I was at my lunch table today and was trying to come up with a card game, and here is what I came up with:
Let there be a standard deck of $52$ cards called $\mathbb{D}$, with four suits: spades, clubs, diamonds, hearts. Each card represents a number from $1$ (ace) to $13$ (king). There are three players; each player is dealt $5$ cards, and one card is placed on the table. Players go in an arbitrary but constant order, playing one card at a time.
The stack, we'll call it $S$, has a value starting with the first card placed on the table. Each suite has one binary operation ($\cdot$) defined by it, such that when a player plays the card $b\in \mathrm{suite}$, the current value of $S$ changes to the value $a \cdot b$, where $a$ was the previous value of $S$.

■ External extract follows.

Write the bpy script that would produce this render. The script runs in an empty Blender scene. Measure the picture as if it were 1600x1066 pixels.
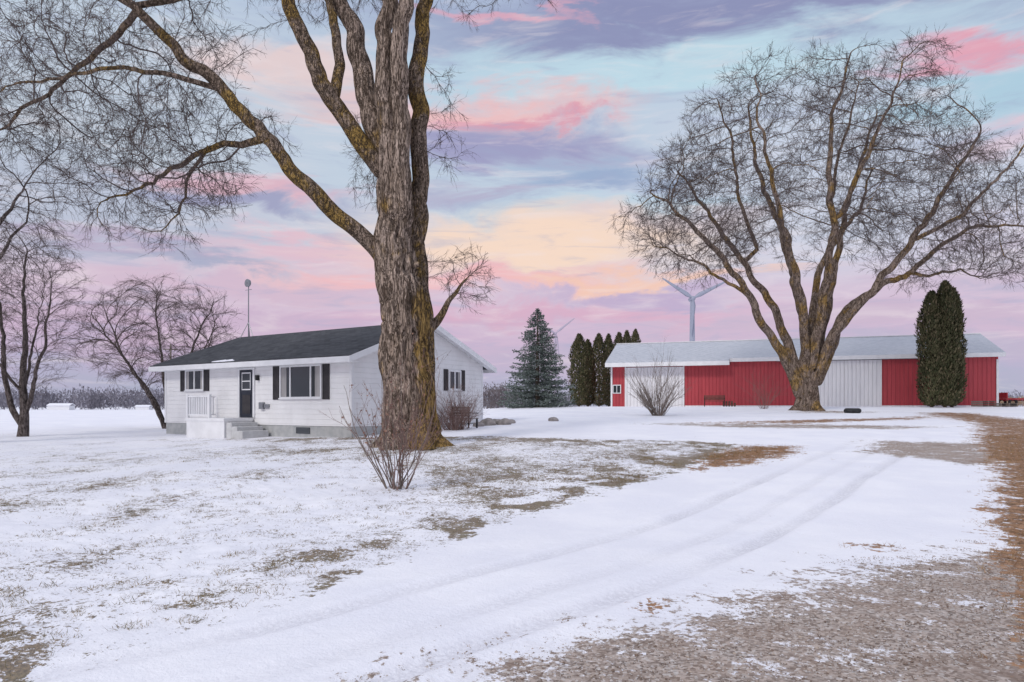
import bpy, math, random, time
import numpy as np
from mathutils import Vector
T0=time.time()
rng=np.random.default_rng(7); random.seed(7)
sc=bpy.context.scene
def S(r,g,b):
    f=lambda c:(c/255/12.92) if c/255<=0.04045 else ((c/255+0.055)/1.055)**2.4
    return (f(r),f(g),f(b),1)
# ---------------------------------------------------------------- numpy noise
def _h(i,j,k):
    i=i.astype(np.int64);j=j.astype(np.int64);k=k.astype(np.int64)
    n=(i*73856093)^(j*19349663)^(k*83492791)
    n=(n^(n>>13))*1274126177; n=n^(n>>16)
    return (n&0xffff)/65535.0
def vnoise(x,y,z=None):
    x=np.asarray(x,float);y=np.asarray(y,float)
    z=np.zeros_like(x) if z is None else np.asarray(z,float)
    xi=np.floor(x);yi=np.floor(y);zi=np.floor(z)
    fx=x-xi;fy=y-yi;fz=z-zi
    fx=fx*fx*(3-2*fx);fy=fy*fy*(3-2*fy);fz=fz*fz*(3-2*fz)
    def L(a,b,t):return a+(b-a)*t
    c=lambda a,b,d:_h(xi+a,yi+b,zi+d)
    return L(L(L(c(0,0,0),c(1,0,0),fx),L(c(0,1,0),c(1,1,0),fx),fy),
             L(L(c(0,0,1),c(1,0,1),fx),L(c(0,1,1),c(1,1,1),fx),fy),fz)
def fbm(x,y,o=4):
    s=0;a=.5;t=0
    for i in range(o):
        s=s+a*vnoise(x*2**i+17*i,y*2**i+31*i);t+=a;a*=.5
    return s/t
def sst(a,b,x):
    t=np.clip((x-a)/(b-a),0,1);return t*t*(3-2*t)
# ---------------------------------------------------------------- terrain height
def H(x,y):
    x=np.asarray(x,float);y=np.asarray(y,float)
    r=1.6*np.clip((y-8)/44,0,1)
    r=np.where(y<12,1.6/44*sst(8,12,y)*np.clip(y-8,0,9),r)
    s=.35+.65*sst(-16,4,x)
    far=1-sst(80,300,y)*(1-sst(0,60,x))
    return r*s*far
def Hf(x,y): return float(H(np.array([x]),np.array([y]))[0])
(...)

The operations are $\beta_1$ (spades), $\beta_2$ (clubs), $\rho_1$ (diamonds), $\rho_2$ (hearts); such that $$ \begin{align} \beta_1 &: \mathbb{N}^2/\{13\} \rightarrow \mathbb{N}/\{13\} &| (a,b) \rightarrow a + b \mod(13)\\ \beta_2 &: \mathbb{N}^2/\{13\} \rightarrow \mathbb{N}/\{13\} &| (a,b) \rightarrow a \times b \mod(13)\\ \rho_1 &: \mathbb{N}^2/\{13\} \rightarrow \mathbb{N}/\{13\} &| (a,b) \rightarrow | a - b | \mod(13)\\ \rho_2 &: \mathbb{N}^2/\{13\} \rightarrow \mathbb{N}/\{13\} &| (a,b) \rightarrow \lfloor \frac{a}{b} \rfloor \mod(13)\\ \end{align}$$
The game is played such that each player is trying to make $S$ equal the identity element of the suit $b$, and if this is achieved then the player does not draw a card from the deck, however, if the player fails to make $S$ equal the identity of $b$'s suit, then the player draws 2 cards from the deck. This process stops when a player reaches $14$ cards, as which point they forgo drawing anymore cards, and have to do a calculus problem designed to make them lose 2 turns, meanwhile, the other players continue gameplay. Should the deck be exhausted, the cards of stack $S$ will be shuffled and returned to the deck, however, $S$ retains its value. The first person to get rid of all of their cards wins.

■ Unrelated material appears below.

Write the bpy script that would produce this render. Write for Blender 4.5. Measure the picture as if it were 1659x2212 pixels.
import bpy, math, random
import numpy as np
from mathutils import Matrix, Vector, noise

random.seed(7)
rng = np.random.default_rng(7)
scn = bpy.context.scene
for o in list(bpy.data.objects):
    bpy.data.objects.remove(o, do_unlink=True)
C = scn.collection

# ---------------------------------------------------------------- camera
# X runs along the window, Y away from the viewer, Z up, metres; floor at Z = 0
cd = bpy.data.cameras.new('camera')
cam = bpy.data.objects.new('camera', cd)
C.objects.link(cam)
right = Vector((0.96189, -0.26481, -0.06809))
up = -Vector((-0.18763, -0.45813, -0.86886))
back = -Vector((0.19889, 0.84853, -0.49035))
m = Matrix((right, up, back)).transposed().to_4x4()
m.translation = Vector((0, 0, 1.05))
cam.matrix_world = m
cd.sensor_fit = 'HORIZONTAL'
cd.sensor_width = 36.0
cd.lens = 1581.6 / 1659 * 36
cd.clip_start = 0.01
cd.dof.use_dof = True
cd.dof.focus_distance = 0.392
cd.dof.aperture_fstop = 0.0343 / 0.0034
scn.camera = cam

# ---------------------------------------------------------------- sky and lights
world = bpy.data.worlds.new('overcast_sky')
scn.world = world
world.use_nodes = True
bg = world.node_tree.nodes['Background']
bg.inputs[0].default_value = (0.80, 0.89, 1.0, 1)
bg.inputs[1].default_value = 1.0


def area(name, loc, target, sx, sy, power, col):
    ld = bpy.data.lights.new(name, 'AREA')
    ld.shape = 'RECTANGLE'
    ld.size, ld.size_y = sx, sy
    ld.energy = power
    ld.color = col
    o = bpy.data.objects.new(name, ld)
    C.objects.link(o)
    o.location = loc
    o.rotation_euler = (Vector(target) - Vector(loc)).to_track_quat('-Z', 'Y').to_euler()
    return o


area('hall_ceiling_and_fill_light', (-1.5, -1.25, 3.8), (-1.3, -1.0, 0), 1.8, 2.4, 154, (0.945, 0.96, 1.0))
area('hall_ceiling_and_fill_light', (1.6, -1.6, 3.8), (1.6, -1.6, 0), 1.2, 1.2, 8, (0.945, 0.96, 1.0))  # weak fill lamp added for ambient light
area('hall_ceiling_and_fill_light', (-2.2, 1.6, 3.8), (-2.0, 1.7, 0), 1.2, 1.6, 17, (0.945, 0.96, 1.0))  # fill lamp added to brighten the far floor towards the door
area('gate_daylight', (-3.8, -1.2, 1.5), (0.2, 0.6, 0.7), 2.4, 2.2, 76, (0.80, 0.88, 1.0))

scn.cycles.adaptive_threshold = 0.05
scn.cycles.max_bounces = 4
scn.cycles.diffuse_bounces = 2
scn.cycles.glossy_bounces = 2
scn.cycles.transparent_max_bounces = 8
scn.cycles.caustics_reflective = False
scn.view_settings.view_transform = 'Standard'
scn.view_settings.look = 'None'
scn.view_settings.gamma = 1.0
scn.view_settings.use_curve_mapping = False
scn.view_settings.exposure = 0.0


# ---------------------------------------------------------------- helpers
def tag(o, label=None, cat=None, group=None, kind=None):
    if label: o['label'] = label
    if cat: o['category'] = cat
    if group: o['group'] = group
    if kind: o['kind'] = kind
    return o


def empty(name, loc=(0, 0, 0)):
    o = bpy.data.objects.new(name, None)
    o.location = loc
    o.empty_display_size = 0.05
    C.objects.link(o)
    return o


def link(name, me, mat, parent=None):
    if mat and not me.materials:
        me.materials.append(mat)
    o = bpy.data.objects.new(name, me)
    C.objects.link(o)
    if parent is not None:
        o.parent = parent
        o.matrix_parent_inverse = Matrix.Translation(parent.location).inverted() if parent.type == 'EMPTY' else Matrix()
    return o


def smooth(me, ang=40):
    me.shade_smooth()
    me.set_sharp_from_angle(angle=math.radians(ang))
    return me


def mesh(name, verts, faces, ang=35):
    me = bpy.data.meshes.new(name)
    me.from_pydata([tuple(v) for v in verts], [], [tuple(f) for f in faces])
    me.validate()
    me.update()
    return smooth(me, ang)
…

My question is simply: is this game winnable in a finite amount of turns?
I have no idea how to even approach this problem, but (since I designed the game) I do know some of its algebraic properties:
Each color (whose operations are either $\beta$ or $\rho$) is meant to form a ring, with the first one being an abelian group, and the second being a monoid. I have not proved this to be the case, and it very well may not be, but I just thought of the operations off of the top of my head.
Edit: As noted in the answers, $\rho$ does not form a ring, and from what I can tell it does not preserve any algebraic structure. However I can not think of any two operations on $\mathbb{N}/ \{13\mathbb{N}\}$ that form a ring, and so I am not really sure if there is any operations that would preserve any algebraic structure. Either way, this discussion of algebraic structure doesn't bring me closer to a solution.
As for winning in a finite number of steps, the shuffling seems like an obvious weak spot. If a sequence of cards results in a reshuffle that just duplicates the same in winnable situation at the end then conceivably the bad shuffle could reappear arbitrarily many times. I think it would be more interesting to put a finite cap on this and ask how often players can win given a certain sequence of cards.
As for the algebraic properties, the $\beta$'s certainly make a ring, but the $\rho$'s don't. Neither of those two are associative operations. For example, $\rho_1(1,\rho_1(2,3))=0$ but $\rho_1(\rho_1(1,2),3)=2$. $\rho_2$ is not even defined on all of $\Bbb Z_{13}\times \Bbb Z_{13}$.
I would also be pretty amazed if the one distributed over the other. I imagine that it's easy to find a counterexample. If you want t study the algebraic operations as a single structure, then you'll have to relax your expectations to something more general than rings.